Shiba Inu (SHIB) is facing a critical juncture as it attempts to recover from recent declines, but technical indicators and market dynamics suggest a challenging path ahead. The price is currently trading around $0.0000090, positioned directly beneath a cluster of declining moving averages, including the 20-EMA, 50-EMA, and 100-EMA, all sloping downward, indicating a persistent bearish trend. Resistance levels between $0.0000095 and $0.0000100 have repeatedly rejected SHIB over the past three months, and the lack of significant trading volume is undermining breakout potential. Volume has been weaker in recent sessions compared to earlier attempts this year, signaling a lack of conviction and buying pressure.
On a more optimistic note, token burn activity has surged dramatically, with a nearly 2,000% jump reported recently, leading to 4.14 million SHIB tokens removed from circulation in one day alone. This includes a single user burning 2.14 million tokens and another incinerating $1.97 million worth, contributing to reduced circulating supply. Additionally, exchange reserves have fallen to 285 million tokens, down from 295 million in August, suggesting holders are not selling during price dips, which could tighten supply and support upward momentum if demand increases.

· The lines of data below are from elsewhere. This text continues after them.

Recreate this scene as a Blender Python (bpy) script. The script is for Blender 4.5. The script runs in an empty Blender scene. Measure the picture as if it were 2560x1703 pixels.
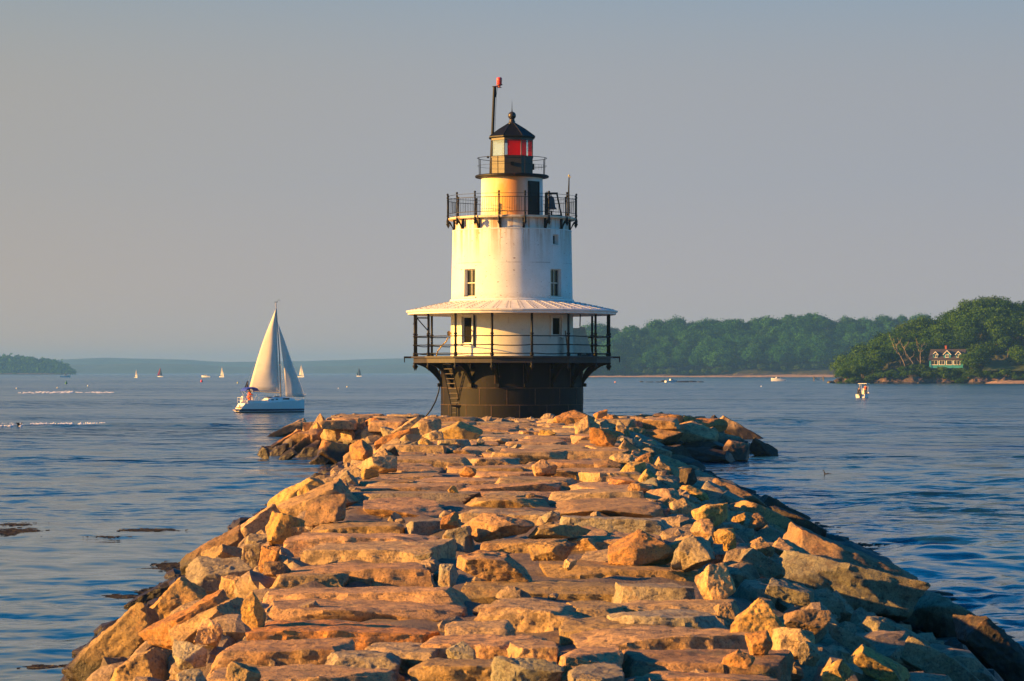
import bpy, bmesh, math, random
import numpy as np
from mathutils import Vector, Matrix, Euler

S = bpy.context.scene
C = S.collection
PI = math.pi
R = math.radians
F = 6600.0          # focal length in photo pixels (2560 wide)
HZ = 930.0          # horizon row in the photo
EYE = 4.15          # camera height over the water
D = 139.5           # distance to the lighthouse axis
DECK = 1.82         # height of the breakwater top
rng = random.Random(7)
nrng = np.random.default_rng(11)

# ------------------------------------------------------------------ helpers
def link(o, parent=None):
    C.objects.link(o)
    if parent is not None:
        o.parent = parent
    return o

def tag(o, label=None, cat=None, group=None, kind=None):
    if label: o['label'] = label
    if cat: o['category'] = cat
    if group: o['group'] = group
    if kind: o['kind'] = kind
    return o

def empty(name, loc, label, cat, group=None, rz=0.0):
    o = bpy.data.objects.new(name, None)
    o.empty_display_size = 0.3
    C.objects.link(o)
    o.location = loc
    o.rotation_euler = (0, 0, rz)
    return tag(o, label, cat, group)

def copy_tree(o, parent=None):
    c = o.copy(); C.objects.link(c); c.parent = parent
    for ch in list(o.children):
        copy_tree(ch, c)
    return c

class MB:
    """collects shapes, links them as one mesh object"""
    def __init__(s): s.v = []; s.f = []; s.uv = {}
    def add(s, vs, fs):
        b = len(s.v); s.v += [tuple(p) for p in vs]
        s.f += [tuple(i + b for i in f) for f in fs]
        return s
    def box(s, c, d, m=None):
        x, y, z = d[0]/2, d[1]/2, d[2]/2
        vs = [Vector(p) for p in ((-x,-y,-z),(x,-y,-z),(x,y,-z),(-x,y,-z),(-x,-y,z),(x,-y,z),(x,y,z),(-x,y,z))]
        if m is not None: vs = [m @ p for p in vs]
        c = Vector(c)
        return s.add([p + c for p in vs], [(0,3,2,1),(4,5,6,7),(0,1,5,4),(1,2,6,5),(2,3,7,6),(3,0,4,7)])
    def tube(s, p0, p1, r0, r1=None, n=8, cap=True):
        r1 = r0 if r1 is None else r1
        return s.path([p0, p1], [r0, r1], n, cap)
    def path(s, pts, rad, n=8, cap=True):
        pts = [Vector(p) for p in pts]
        if not isinstance(rad, (list, tuple)): rad = [rad]*len(pts)
        vs = []; fs = []
        prev = None
        for i, p in enumerate(pts):
            a = pts[max(0, i-1)]; b = pts[min(len(pts)-1, i+1)]
            t = (b - a).normalized()
            if prev is None:
                u = t.orthogonal().normalized()
            else:
                u = (prev - t*prev.dot(t)).normalized()
            prev = u
            w = t.cross(u)
            for k in range(n):
                g = 2*PI*k/n
                vs.append(p + (u*math.cos(g) + w*math.sin(g))*rad[i])
        for i in range(len(pts)-1):
            for k in range(n):
                k2 = (k+1) % n
                fs.append((i*n+k, i*n+k2, (i+1)*n+k2, (i+1)*n+k))
        if cap:
            fs.append(tuple(reversed(range(n)))); fs.append(tuple((len(pts)-1)*n+k for k in range(n)))
        return s.add(vs, fs)
    def lathe(s, prof, c=(0,0,0), n=32, a0=0.0, close=True):
        vs = []; fs = []
        for r, z in prof:
            for k in range(n):
                g = a0 + 2*PI*k/n
                vs.append((c[0] + r*math.sin(g), c[1] - r*math.cos(g), c[2] + z))
        for i in range(len(prof)-1):
            for k in range(n):
                k2 = (k+1) % n
                fs.append((i*n+k, i*n+k2, (i+1)*n+k2, (i+1)*n+k))
        if close:
            if prof[0][0] > 1e-4: fs.append(tuple(reversed(range(n))))
            if prof[-1][0] > 1e-4: fs.append(tuple((len(prof)-1)*n+k for k in range(n)))
        return s.add(vs, fs)
    def sphere(s, c, r, n=12, sc=(1,1,1)):
        m = n//2
        prof = [(max(1e-5, math.sin(PI*i/m)), -math.cos(PI*i/m)) for i in range(m+1)]
        b = len(s.v)
        s.lathe(prof, (0,0,0), n, close=False)
        for i in range(b, len(s.v)):
            x, y, z = s.v[i]
            s.v[i] = (c[0]+x*r*sc[0], c[1]+y*r*sc[1], c[2]+z*r*sc[2])
        return s
    def prism(s, poly, o, u, w, n, t):
        """polygon in the plane (u, w) through o, thickness t along n, centred"""
        o = Vector(o); u = Vector(u); w = Vector(w); n = Vector(n)
        k = len(poly)
        vs = [o + u*a + w*b - n*t/2 for a, b in poly] + [o + u*a + w*b + n*t/2 for a, b in poly]
        fs = [tuple(reversed(range(k))), tuple(range(k, 2*k))]
        fs += [(i, (i+1) % k, k+(i+1) % k, k+i) for i in range(k)]
        return s.add(vs, fs)
    def build(s, name, mat, parent=None, origin=(0,0,0), smooth=False, label=None):
        o = Vector(origin)
        me = bpy.data.meshes.new(name)
        me.from_pydata([tuple(Vector(p) - o) for p in s.v], [], s.f)
        me.update()
        bm = bmesh.new(); bm.from_mesh(me)
        bmesh.ops.recalc_face_normals(bm, faces=bm.faces)
        bm.to_mesh(me); bm.free()
        if s.uv:
            ul = me.uv_layers.new(name='UVMap')
            for l in me.loops:
                c = s.uv.get(l.vertex_index, (0, 0)); ul.data[l.index].uv = c
        if mat is not None: me.materials.append(mat)
        if smooth:
            me.polygons.foreach_set('use_smooth', [True]*len(me.polygons))
        ob = bpy.data.objects.new(name, me)
        link(ob, parent)
        if parent is None: ob.location = o
        if label: ob['label'] = label
        return ob

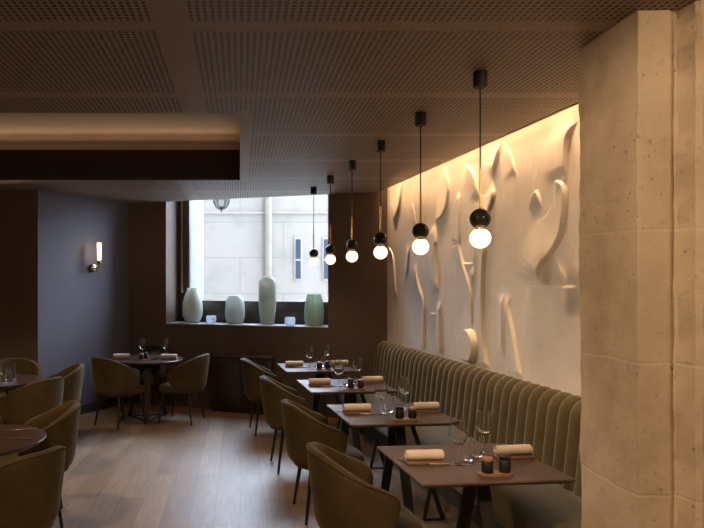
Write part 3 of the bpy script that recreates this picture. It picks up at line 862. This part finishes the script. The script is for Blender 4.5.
# ------------------------------------------------------------------ vases on the sill
def on_sill(x, dd):   # x: photo column, dd: distance into the window niche
    k = (x-240)/640
    # W(s,dd).x / W(s,dd).y = k
    s = (k*NY*(CW+dd) - NX*(CW+dd))/(TX - k*TY)
    return W(s, dd, 1.1475)
g = 'glass vases on the window sill'
def vase(name, x, dd, prof, mat, label, cat='vase', mod=None, n=48):
    o = ob(name, lathe(name, prof, n, mod), M[mat], None, on_sill(x, dd)); tag(o, label, cat, g); return o
def vprof(pts, th=.006):   # outer profile bottom to top, then back down inside
    zs_ = np.linspace(pts[1][1], pts[-1][1], 44); a_ = np.array(pts)
    rr_ = np.interp(zs_, a_[:,1], a_[:,0])
    for _ in range(3): rr_[1:-1] = (rr_[:-2] + 2*rr_[1:-1] + rr_[2:])/4
    pts = [pts[0]] + [(float(r), float(z)) for r, z in zip(rr_, zs_)]
    inn = [(max(.004, r-th), z) for r, z in reversed(pts)]
    inn[-1] = (inn[-1][0], pts[0][1]+.012)
    return [(0, pts[0][1])] + pts + inn + [(0, pts[0][1]+.012)]
vase('glass_vase', 192.6, .20, vprof([(.075,0),(.105,.02),(.138,.10),(.144,.17),(.139,.27),(.118,.36),(.092,.425),(.074,.452),(.076,.475),(.081,.485)]), 'vasegrey', 'big rounded pear-shaped frosted vase at the left end of the window sill')
vase('glass_vase', 235, .20, vprof([(.085,0),(.112,.015),(.133,.09),(.137,.17),(.131,.26),(.118,.325),(.098,.362),(.086,.376),(.080,.382)]), 'vaseblue', 'rounded frosted vase with horizontal ridges, second vase on the sill', mod=lambda r, z, a: r*(1+.014*math.sin(z*190)))
tall = thing('glass_vase', 'tallest vase on the sill, frosted above and clear below', 'vase', on_sill(267.4, .20), 0, g)
ob('clear_lower_body', lathe('lower', [(0,0),(.08,0),(.092,.01),(.105,.12),(.116,.24),(.119,.335),(.112,.335),(.108,.24),(.098,.12),(.085,.02),(0,.018)], 48), M['vaseclear'], tall)['label'] = 'clear smoky lower body'
ob('frosted_upper_body', lathe('upper', [(.119,.335),(.119,.50),(.114,.57),(.100,.605),(.08,.622),(.07,.635),(.074,.645),(.068,.645),(.064,.633),(.075,.615),(.095,.598),(.108,.565),(.112,.50),(.112,.335),(.119,.335)], 48), M['vasegrey'], tall)['label'] = 'frosted pale upper body'
vase('glass_vase', 314.2, .17, vprof([(.095,0),(.112,.01),(.124,.08),(.127,.16),(.122,.25),(.105,.35),(.09,.40),(.088,.41)]), 'vasegreen', 'pale green fluted vase at the right end of the window sill', mod=lambda r, z, a: r*(1+.028*math.cos(a*11)), n=66)
cprof = vprof([(.04,0),(.05,.006),(.068,.03),(.072,.06),(.066,.095),(.062,.108)], .006)
vase('glass_cup', 211.2, .10, cprof, 'cupwhite', 'small milky glass cup between the left two vases on the sill', 'cup')
vase('glass_cup', 290, .10, cprof, 'cupwhite', 'small milky glass cup beside the pale green vase', 'cup')

# ------------------------------------------------------------------ light
def area(name, loc, size, sizey, col, power, rot, spread=PI):
    l = bpy.data.lights.new(name, 'AREA'); l.shape = 'RECTANGLE'; l.size = size; l.size_y = sizey; l.color = col; l.energy = power; l.spread = spread
    o = bpy.data.objects.new(name, l); C.objects.link(o); o.location = loc; o.rotation_euler = rot; return o
def aim(o, d): o.rotation_euler = Vector(d).to_track_quat('-Z', 'Y').to_euler()
def aim_x(o, d): o.rotation_euler = (PI + math.atan2(-d[1], d[2]), 0, 0)   # long side stays along X
# LED line in the slot between ceiling and plaster wall
o = area('led_slot', R(2.495, 5.25, 2.89), .02, 4.7, (1,.60,.29), 9, (0,0,PHI))
for tilt, sprd, pw in ((3.0, 13, 1.8), (9, 46, 7.0)):   # wall-washing optics of the LED line
    o = area('led_slot', R(2.495, 5.25, 2.895), .02, 4.7, (1,.60,.30), pw, (0,0,0), math.radians(sprd))
    o.rotation_euler = (Matrix.Rotation(PHI, 3, 'Z') @ Matrix.Rotation(-math.radians(tilt), 3, 'Y')).to_euler()
# LED line on the recess ledge
for y_, w_, q_ in ((7.03, 6.0, -.9), (7.30, 3.4, 0)): aim_x(area('led_recess', (-3, y_, 3.165), 5.9, .04, (1,.64,.38), w_, (0,0,0)), (0, q_, 1))
# added warm spots without fixtures, brightening pillar, chairs, floor and relief wall
def spot(loc, to, col, power, size=1.9, r=.05, blend=.6):
    l = bpy.data.lights.new('added_spot', 'SPOT'); l.color = col; l.energy = power; l.spot_size = size; l.spot_blend = blend; l.shadow_soft_size = r
    o = bpy.data.objects.new('added_spot', l); C.objects.link(o); o.location = loc; aim(o, Vector(to)-Vector(loc)); return o
warm = (1,.67,.40)
spot((-.75,1.6,2.78), (1.70,2.75,1.35), warm, 185, 1.15, blend=.7)
spot((-1.95,4.1,2.80), (-1.6,4.1,0), warm, 110, 2.2)
spot((-2.75,5.9,2.80), (-2.3,6.1,0), warm, 80, 1.6)
spot((-.6,.6,2.80), (-.8,2.2,0), warm, 120, 1.9)
spot((-2.95,7.15,2.80), R(2.5,4.8,2.2), (1,.78,.55), 520, .66, r=.2, blend=1.0)
spot((2.3,.2,2.78), (1.9,2.6,1.2), warm, 135, 1.9)
for k in range(6):   # added spot under each globe, for the light it throws down
    c_ = R(1.585+.002*k, 3.225+.834*k, 1.885)
    spot(c_, c_-Vector((0,0,1)), (1,.72,.46), 9, 2.7, r=.05, blend=1.0)
# sconce and pendants carry their own light (emissive globes)
w = bpy.data.worlds.new('sky'); S.world = w; w.use_nodes = True
bg = w.node_tree.nodes['Background']; bg.inputs[0].default_value = (.66,.79,1.0,1); bg.inputs[1].default_value = 27.0
# portal: tells the renderer where the sky enters
pl_ = bpy.data.lights.new('window_portal', 'AREA'); pl_.shape = 'RECTANGLE'; pl_.size = 2.2; pl_.size_y = 2.1; pl_.cycles.is_portal = True
po = bpy.data.objects.new('window_portal', pl_); C.objects.link(po); po.location = W((SL+SR)/2, .5, 2.4); aim(po, (-NX,-NY,0))

# ------------------------------------------------------------------ camera
cam = bpy.data.cameras.new('camera'); co = bpy.data.objects.new('camera', cam); C.objects.link(co)
co.location = (0,0,CAM_H); co.rotation_euler = (PI/2,0,0)
cam.sensor_width = 36; cam.sensor_fit = 'HORIZONTAL'; cam.lens = 640/704*36
cam.shift_x = (352-240)/704; cam.shift_y = (281-264)/704
cam.clip_start = .05
S.camera = co
S.view_settings.view_transform = 'Standard'; S.view_settings.look = 'None'; S.view_settings.exposure = 0.08; S.view_settings.gamma = 1
S.view_settings.use_curve_mapping = False
S.cycles.use_denoising = True
S.cycles.max_bounces = 12; S.cycles.diffuse_bounces = 6; S.cycles.transparent_max_bounces = 32
S.cycles.sample_clamp_indirect = 0
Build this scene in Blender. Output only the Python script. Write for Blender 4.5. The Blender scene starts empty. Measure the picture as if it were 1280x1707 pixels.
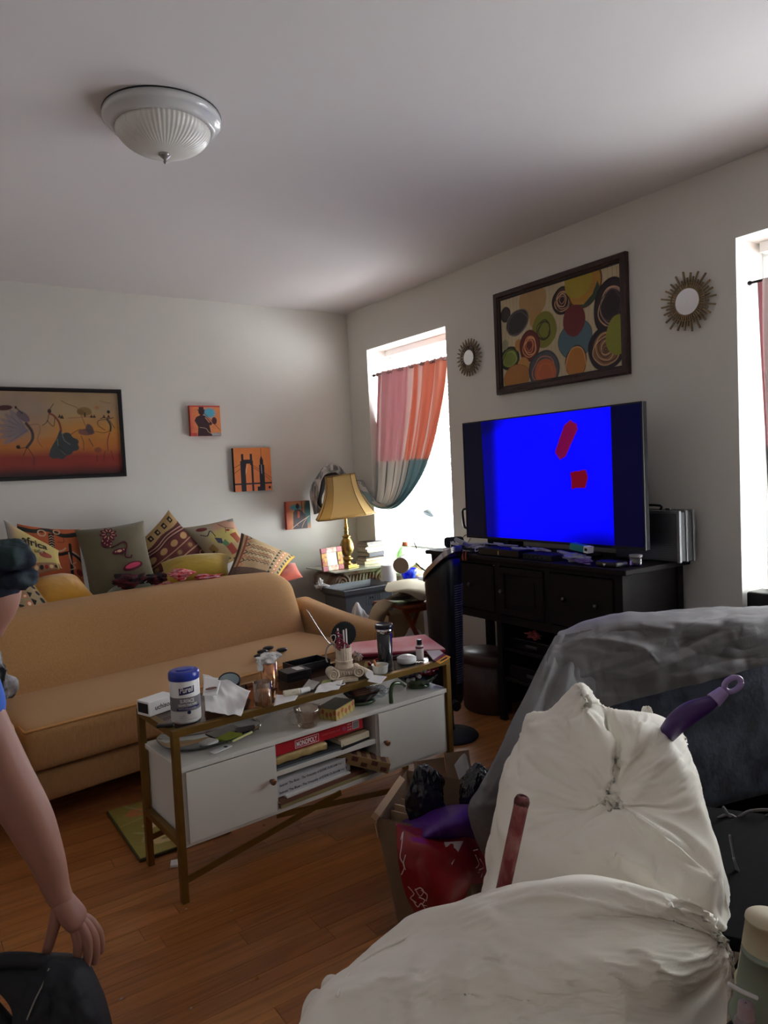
import bpy, bmesh, math, random
import numpy as np
from mathutils import Matrix, Vector
rnd = random.Random(7)
PI = math.pi
sc = bpy.context.scene
COL = sc.collection

# ------------------------------------------------------------------ camera, world, light, exposure
FPX = 1205.0
CAM = np.array([-3.2334, -5.1972, 1.42])
ROT = np.array([[0.82551, 0.06986, -0.56005], [-0.56248, 0.02024, -0.82657], [-0.04642, 0.99735, 0.05600]])
U_, S_, V_ = np.linalg.svd(ROT); ROT = U_ @ V_
cd_ = bpy.data.cameras.new('camera'); cam = bpy.data.objects.new('camera', cd_); COL.objects.link(cam)
cd_.sensor_fit = 'HORIZONTAL'; cd_.sensor_width = 36.0; cd_.lens = FPX * 36.0 / 1280.0; cd_.clip_start = 0.05
m4 = np.eye(4); m4[:3, :3] = ROT; m4[:3, 3] = CAM
cam.matrix_world = Matrix(m4.tolist())
sc.camera = cam
H = 2.742
sc.view_settings.view_transform = 'Standard'; sc.view_settings.look = 'None'
sc.view_settings.gamma = 1.0; sc.view_settings.use_curve_mapping = False
sc.view_settings.exposure = 0.12
w = bpy.data.worlds.new('overcast_sky'); sc.world = w; w.use_nodes = True
bg = w.node_tree.nodes['Background']; bg.inputs[0].default_value = (0.93, 0.97, 1.0, 1); bg.inputs[1].default_value = 29.0
sc.cycles.max_bounces = 10; sc.cycles.diffuse_bounces = 6; sc.cycles.transparent_max_bounces = 12
sc.cycles.use_denoising = True
sc.cycles.caustics_reflective = False; sc.cycles.caustics_refractive = False
sc.cycles.sample_clamp_indirect = 8.0
def portal(y0, y1, z0, z1, x=0.42):
    l = bpy.data.lights.new('daylight_portal', 'AREA'); l.shape = 'RECTANGLE'; l.size = abs(y1 - y0); l.size_y = z1 - z0
    l.cycles.is_portal = True
    o = bpy.data.objects.new('daylight_portal', l); COL.objects.link(o)
    o.location = (x, (y0 + y1) / 2, (z0 + z1) / 2)
    o.rotation_euler = (PI / 2, 0, PI / 2)
WIN = [(-1.283, -0.284), (-4.40, -3.362)]   # y ranges of the two window openings in the right-hand wall
SILL = 0.60; HEAD = 2.40
for a_, b_ in WIN: portal(a_, b_, SILL, HEAD)

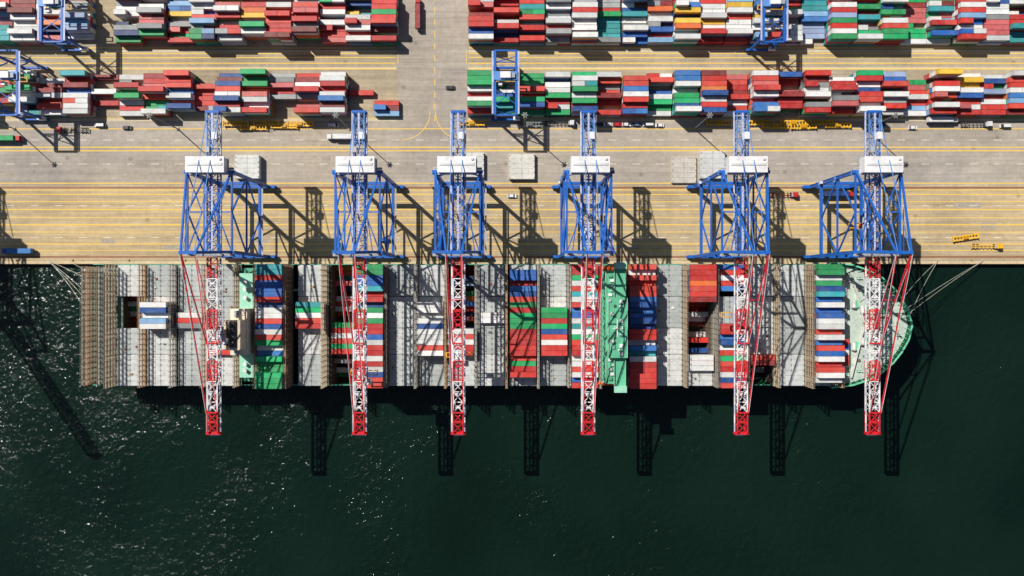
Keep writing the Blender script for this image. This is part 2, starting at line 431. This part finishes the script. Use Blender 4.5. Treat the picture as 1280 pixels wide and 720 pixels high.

Technically, SHIB is forming a descending triangle pattern with critical support at $0.0000085; a break below this level could trigger further losses toward $0.0000050, while moving above $0.000010 might reverse bearish sentiment. The Shibarium network has shown improvements, with total value locked increasing by 124% in 30 days to over $1.8 million following a recent exploit, potentially boosting network credibility. However, the overall momentum profile, including a slight RSI increase from oversold conditions, does not indicate a trend change, and investors should watch for volume spikes or reclaimed EMAs for genuine bullish signals.